GOLD PRICES fell on Tuesday lunch time as the dollar bounced back towards 14-year highs, boosted by upbeat comments by the Federal Reserve Chair Janet Yellen last night after yesterday’s incidents in Turkey and Germany.
"You are entering the strongest job market in nearly a decade," Yellen told graduates at the University of Baltimore on Monday.
"It seems like she is acknowledging the continued improvement in the jobs market. That's pretty consistent with what she and other policymakers have been saying," said Eric Viloria, currency strategist at Wells Fargo Securities in New York told Reuters.
Police in Berlin said terrorism was probably behind last night’s lorry attack that killed 12. Chancellor Angela Merkel commented this morning that it would be hard to bear if the attacker was a migrant given shelter in Germany.
Last month Merkel said she will be seeking a fourth term as Chancellor in 2017 against the backdrop of a surge in the far-right and the pressures caused by the influx of more than one million migrants.
The Ankara policeman, who killed the Russian ambassador to Turkey Andrei Karlov yesterday, was apparently protesting Russia’s involvement in Syria’s Aleppo crisis.
The dollar index, which measures the greenback's value versus the euro, yen and four other currencies, is up 0.27 percent at 103.420 at Tuesday lunch time.

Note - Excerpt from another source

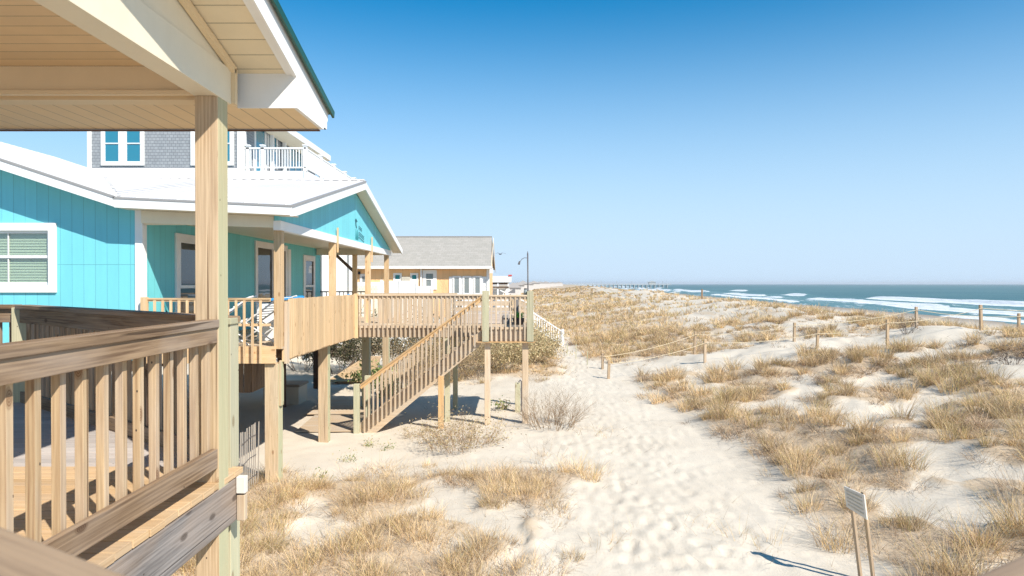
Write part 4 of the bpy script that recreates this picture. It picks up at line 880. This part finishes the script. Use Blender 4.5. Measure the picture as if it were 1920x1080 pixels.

The greenback climbed broadly but its gains were strongest against the yen, which slid around 1 percent after the Bank of Japan kept monetary policy unchanged. The yen had surged along with the Swiss franc on Monday in the wake of the attacks in Turkey and Germany.
The 10-year USD yield fell back to 2.57%, after briefly soaring to 2.64 % last Thursday and after hitting its highest since September 2014.
European stocks rise to 2016 highs as Italian banks swung higher after news the county’s government is preparing a bailout package for struggling banks.
The gain came as the government said late Monday it would seek parliamentary approval to borrow up to €20bn (£17bn) to support its fragile banking sector and potentially rescue Monte dei Paschi di Siena, the country's third-largest bank. The bank needs to raise €5bn in fresh capital by the end of the month. If it cannot arrange a private sector bailout, a state rescue may come as early as this week.
Italy’s FTSE MIB index rose 0.73% outperforming other major European stock bench marks. Germany’s Dax 30 index, climbed 0.14%, France’s CAC 40 index gained 0.47% and FTSE199 is up 0.38% at Tuesday lunch time.
Outflows from gold ETFs continue. Gold ETFs increased their holdings from 1050 tonnes at the beginning of the year to 2003 tonnes just before the US presidential result. It is now 1798 tonnes 40 days later, according to Bruce report of Yuichi Ikemizu, ICBC Standard Bank Tokyo Branch Manager.
Holdings of the SPDR Gold Trust, the world's largest gold-backed exchange-traded fund, fell 1.06 percent, the 22th down day of 27 trading days to 828.10 tonnes on Monday.